◆ Required work ◆
From the listing that follows, output everything exactly except the pictures.
___
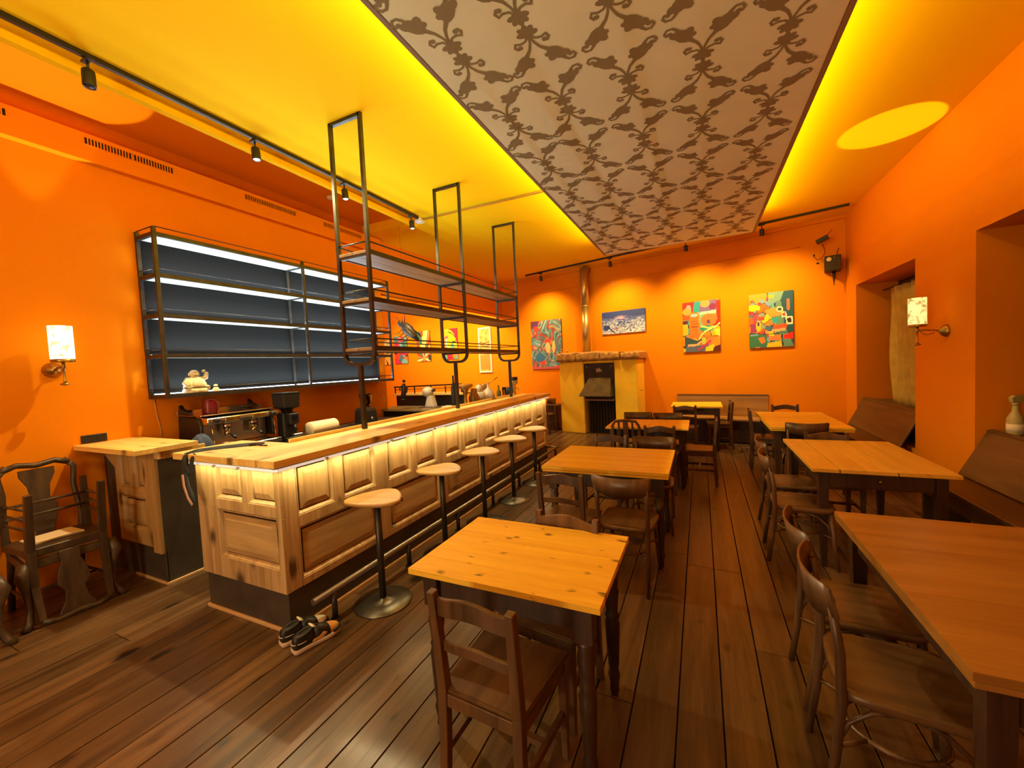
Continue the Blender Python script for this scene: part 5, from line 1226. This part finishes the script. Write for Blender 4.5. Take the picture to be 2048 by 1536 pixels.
# metal insect sculpture hanging above the alcove opening
ins = thing('insect_sculpture', 'dark metal insect sculpture hanging in front of the alcove paintings', 'sculpture', (-4.12, 5.0, 2.24), R(0))
def along(t): return (.02+.22*t, 0, .06-.20*t)
MB().tube([along(-.35), along(-.1), along(.2), along(.6), along(1.0)], [.03, .075, .085, .06, .02], 12).build('insect_body', M['iron'], ins)
MB().ball((-.085, 0, .13), (.045, .045, .045), 12, 8).build('insect_head', M['iron'], ins)
MB().tube([(-.09, 0, .16), (-.15, -.02, .24)], .006, 6).tube([(-.0, .0, .14), (.0, .01, .30)], [.008, .003], 6).tube([(-.03, .0, .14), (-.06, .02, .22)], .005, 6).build('antenna', M['iron'], ins)
for s_ in (-1, 1):
    MB().strip([(-.02, s_*.02, .10), (.08, s_*.05, .07), (.24, s_*.06, -.06)], [(-.02, s_*.05, .08), (.08, s_*.12, .02), (.24, s_*.09, -.11)], [(0, 0, .004)]*3).build('wing', M['iron'], ins)
    for k in range(3): MB().tube([(-.03+.05*k, s_*.03, .04-.04*k), (-.08+.03*k, s_*.06, -.02-.05*k), (-.18+.03*k, s_*.07, -.03-.06*k)], .005, 5).build('leg', M['iron'], ins)
MB().tube([(.02, 0, .10), (.0, 0, CZ-2.24)], .0015, 4).build('hanging_thread', M['black'], ins)
# lanyard and strap on the bar corner
ln = thing('strap', 'black and pink strap lying across the bar corner and hanging down', 'strap', (0, 0, 0))
def ribbon_mesh(pts, w, tw=None):
    a, b_, th_ = [], [], []
    for i, p in enumerate(pts):
        p = Vector(p); q0 = Vector(pts[max(0, i-1)]); q1 = Vector(pts[min(len(pts)-1, i+1)]); d = (q1-q0).normalized()
        s_ = d.cross(Vector(tw[i] if tw else (0, 0, 1))).normalized()*w/2; nrm = d.cross(s_).normalized()*.003
        a.append(p-s_); b_.append(p+s_); th_.append(nrm)
    return MB().strip(a, b_, th_)
up_ = (0, 0, 1); ot = (.2, -1, 0)
P1 = [(-3.02, 1.90, 1.144), (-3.10, 1.82, 1.145), (-3.19, 1.72, 1.145), (-3.24, 1.62, 1.147), (-3.25, 1.553, 1.143), (-3.25, 1.540, 1.10), (-3.26, 1.535, 1.0), (-3.24, 1.535, .92), (-3.20, 1.535, .86), (-3.175, 1.535, .80)]
ribbon_mesh(P1, .052, [(.1, -.75, .6)]*4+[(0, -.7, .7)]+[ot]*5).build('dark_band', M['strap'], ln)
P2 = [(-3.16, 1.56, 1.147), (-3.165, 1.542, 1.11), (-3.17, 1.534, 1.04), (-3.20, 1.532, 1.00), (-3.23, 1.530, 1.05), (-3.235, 1.532, 1.12)]
ribbon_mesh(P2, .034, [(0, -.7, .7)]+[ot]*5).build('dark_band', M['strap'], ln)
P3 = [(-3.27, 1.529, 1.0), (-3.262, 1.528, .92), (-3.225, 1.528, .84), (-3.18, 1.528, .795)]
ribbon_mesh(P3, .020, [ot]*4).build('pink_band', M['pink'], ln)
b_ = MB().tube([(-3.05, 1.86, 1.150), (-3.02, 1.90, 1.152), (-2.98, 1.89, 1.150), (-3.0, 1.94, 1.152), (-3.06, 1.93, 1.15)], .008, 6).tube([(-2.96, 1.88, 1.148), (-2.90, 1.90, 1.146)], .005, 6)
b_.build('buckle', M['iron'], ln)
tn = thing('gap_board', 'dark board with cross slat filling the gap between side cabinet and bar', 'box', (-3.86, 2.02, 0))  # plain dark boards added to fill the dark gap here
MB().box(0, .36, .06, .08, .0, .80).box(.03, .40, .04, .06, .70, .735).build('slat_board', M['brown'], tn, .002)
wc = thing('wall_cable', 'thin pale cable running down from shelf corner to side cabinet', 'cable', (WL+.006, 2.10, 0))
MB().tube([(0, -.0, 1.48), (0, .01, 1.35), (0, .03, 1.2), (0, .05, .9)], .004, 6).build('cable', M['lath'], wc)
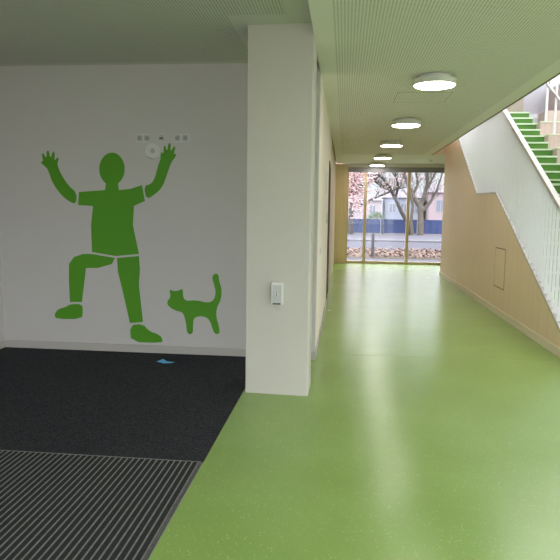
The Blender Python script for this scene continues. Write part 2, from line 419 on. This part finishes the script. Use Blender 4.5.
___
◆ Exercise result ◆
Continue the Blender Python script for this scene: part 5, from line 1226. This part finishes the script. Write for Blender 4.5. Take the picture to be 2048 by 1536 pixels.
# metal insect sculpture hanging above the alcove opening
ins = thing('insect_sculpture', 'dark metal insect sculpture hanging in front of the alcove paintings', 'sculpture', (-4.12, 5.0, 2.24), R(0))
def along(t): return (.02+.22*t, 0, .06-.20*t)
MB().tube([along(-.35), along(-.1), along(.2), along(.6), along(1.0)], [.03, .075, .085, .06, .02], 12).build('insect_body', M['iron'], ins)
MB().ball((-.085, 0, .13), (.045, .045, .045), 12, 8).build('insect_head', M['iron'], ins)
MB().tube([(-.09, 0, .16), (-.15, -.02, .24)], .006, 6).tube([(-.0, .0, .14), (.0, .01, .30)], [.008, .003], 6).tube([(-.03, .0, .14), (-.06, .02, .22)], .005, 6).build('antenna', M['iron'], ins)
for s_ in (-1, 1):
    MB().strip([(-.02, s_*.02, .10), (.08, s_*.05, .07), (.24, s_*.06, -.06)], [(-.02, s_*.05, .08), (.08, s_*.12, .02), (.24, s_*.09, -.11)], [(0, 0, .004)]*3).build('wing', M['iron'], ins)
    for k in range(3): MB().tube([(-.03+.05*k, s_*.03, .04-.04*k), (-.08+.03*k, s_*.06, -.02-.05*k), (-.18+.03*k, s_*.07, -.03-.06*k)], .005, 5).build('leg', M['iron'], ins)
MB().tube([(.02, 0, .10), (.0, 0, CZ-2.24)], .0015, 4).build('hanging_thread', M['black'], ins)
# lanyard and strap on the bar corner
ln = thing('strap', 'black and pink strap lying across the bar corner and hanging down', 'strap', (0, 0, 0))
def ribbon_mesh(pts, w, tw=None):
    a, b_, th_ = [], [], []
    for i, p in enumerate(pts):
        p = Vector(p); q0 = Vector(pts[max(0, i-1)]); q1 = Vector(pts[min(len(pts)-1, i+1)]); d = (q1-q0).normalized()
        s_ = d.cross(Vector(tw[i] if tw else (0, 0, 1))).normalized()*w/2; nrm = d.cross(s_).normalized()*.003
        a.append(p-s_); b_.append(p+s_); th_.append(nrm)
    return MB().strip(a, b_, th_)
up_ = (0, 0, 1); ot = (.2, -1, 0)
P1 = [(-3.02, 1.90, 1.144), (-3.10, 1.82, 1.145), (-3.19, 1.72, 1.145), (-3.24, 1.62, 1.147), (-3.25, 1.553, 1.143), (-3.25, 1.540, 1.10), (-3.26, 1.535, 1.0), (-3.24, 1.535, .92), (-3.20, 1.535, .86), (-3.175, 1.535, .80)]
ribbon_mesh(P1, .052, [(.1, -.75, .6)]*4+[(0, -.7, .7)]+[ot]*5).build('dark_band', M['strap'], ln)
P2 = [(-3.16, 1.56, 1.147), (-3.165, 1.542, 1.11), (-3.17, 1.534, 1.04), (-3.20, 1.532, 1.00), (-3.23, 1.530, 1.05), (-3.235, 1.532, 1.12)]
ribbon_mesh(P2, .034, [(0, -.7, .7)]+[ot]*5).build('dark_band', M['strap'], ln)
P3 = [(-3.27, 1.529, 1.0), (-3.262, 1.528, .92), (-3.225, 1.528, .84), (-3.18, 1.528, .795)]
ribbon_mesh(P3, .020, [ot]*4).build('pink_band', M['pink'], ln)
b_ = MB().tube([(-3.05, 1.86, 1.150), (-3.02, 1.90, 1.152), (-2.98, 1.89, 1.150), (-3.0, 1.94, 1.152), (-3.06, 1.93, 1.15)], .008, 6).tube([(-2.96, 1.88, 1.148), (-2.90, 1.90, 1.146)], .005, 6)
b_.build('buckle', M['iron'], ln)
tn = thing('gap_board', 'dark board with cross slat filling the gap between side cabinet and bar', 'box', (-3.86, 2.02, 0))  # plain dark boards added to fill the dark gap here
MB().box(0, .36, .06, .08, .0, .80).box(.03, .40, .04, .06, .70, .735).build('slat_board', M['brown'], tn, .002)
wc = thing('wall_cable', 'thin pale cable running down from shelf corner to side cabinet', 'cable', (WL+.006, 2.10, 0))
MB().tube([(0, -.0, 1.48), (0, .01, 1.35), (0, .03, 1.2), (0, .05, .9)], .004, 6).build('cable', M['lath'], wc)
The Blender Python script for this scene continues. Write part 2, from line 419 on. This part finishes the script. Use Blender 4.5.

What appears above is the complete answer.